According to PETA — People for the Ethical Treatment of Animals — Bill Cunningham is even taking it a step further, calling on his fellow Shriners to end the use of the wild animals in circuses.

“After 30 years of protesting wild animals in circuses, we are finally seeing the changing attitude of the public,” Pomicter, of Chinchilla, said.

Pomicter, the president of Voice of the Animals, said parents and children do not want to see wild animals confined all alone in “beast wagons carted all over the country for 50 weeks a year, beaten, shackled and chained to do silly tricks for entertainment.” She hopes more and more circus exhibitors follow suit.

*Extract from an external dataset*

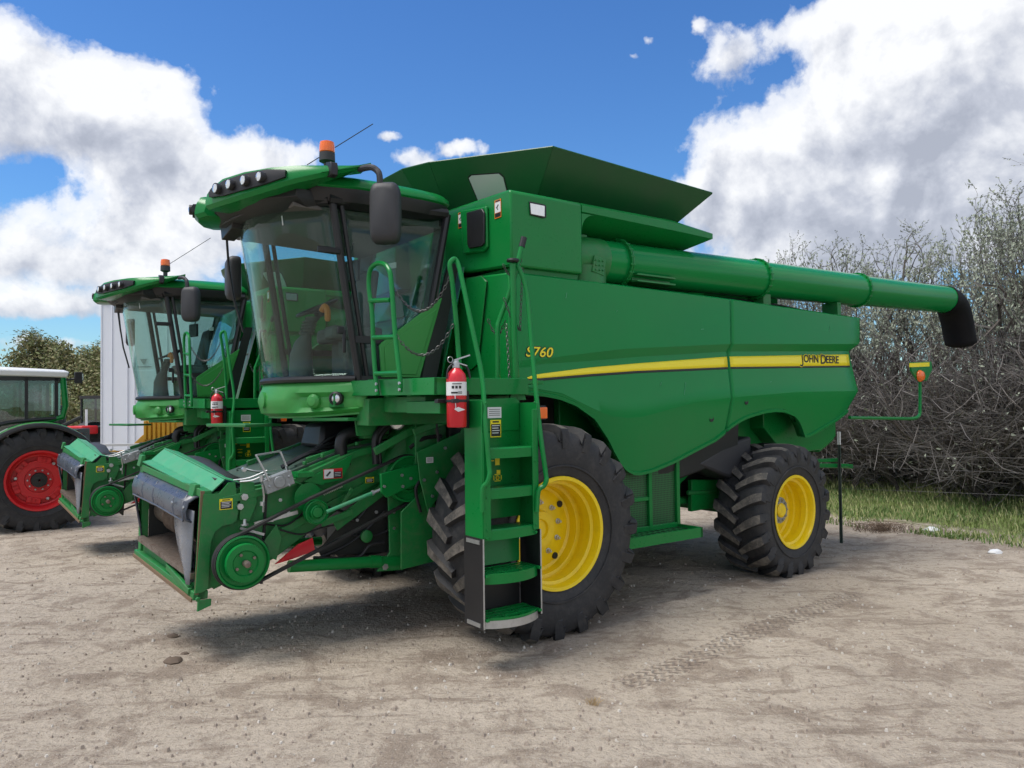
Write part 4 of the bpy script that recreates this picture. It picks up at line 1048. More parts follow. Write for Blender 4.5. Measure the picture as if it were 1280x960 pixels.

“They want us to be good stewards to animals and want to see them in the wild with their families as nature created them to be,” Pomicter said. “One hundred years from now having animals in circuses will be looked at as analogous to owning slaves.”

According to the PETA website, Cunningham, owner of the George Carden Circus International — the largest producer of Shrine circuses in the country — is ending wild-animal acts immediately and has asked PETA to help him to spread the word. To do so, a tractor trailer that was once used to haul big cats around the country has been transformed into a rolling billboard.

The PETA site states Cunningham, a Shriner for his entire adult life, is calling on his fellow Shriners to stop hiring circuses that still force elephants, tigers, lions or other wild animals to perform confusing and often painful tricks.

“The Shrine circus creates lasting memories for millions of American families each year, so we are proud to be an agent of change by helping the Shrine circus evolve,” he says on the PETA site.

Cunningham produces circus shows in 100 cities every year.

Calls seeking comment to Cunningham and the Irem Temple Shrine circus office were not returned. The Hanneford Family Circus company is used by the local Irem Temple Shriners.

Pomicter has been protesting the use of animals in circuses for more than 30 years. She said she realizes it won’t happen overnight, but she is very pleased with Cunningham’s decision and hopes more follow.

Pomicter said she has always loved animals. She said she was watching Ted Koppel on Nightline one evening when a report came on about people clubbing baby seals to death.

“I immediately decided I wanted to try to do something,” she said. “Animals are exploited in all segments of society.”

Pomicter said some 11 million dogs and cats are euthanized every year.

“I know a lot of people don’t go to the circus because they are opposed to the use of wild animals,” Pomicter said. “Most people want us to be good stewards to animals.”

Pomicter said she uses her voice because animals can’t advocate for themselves.

“We need to be their voices,” she said. “We need more volunteers. It’s morally wrong to use animals in the circus.”

Pomicter noted that California recently banned the use of bull hooks to train animals.

“These wild magnificent animals are psychologically stressed, depressed, beaten, abused and spend 23 hours a day either chained by their feet, or living in small cages called beast wagons,” Pomicter said. “They have no social interaction and are denied lives with their families like they would have if they were living in the wild. They need to be released to wildlife sanctuaries.”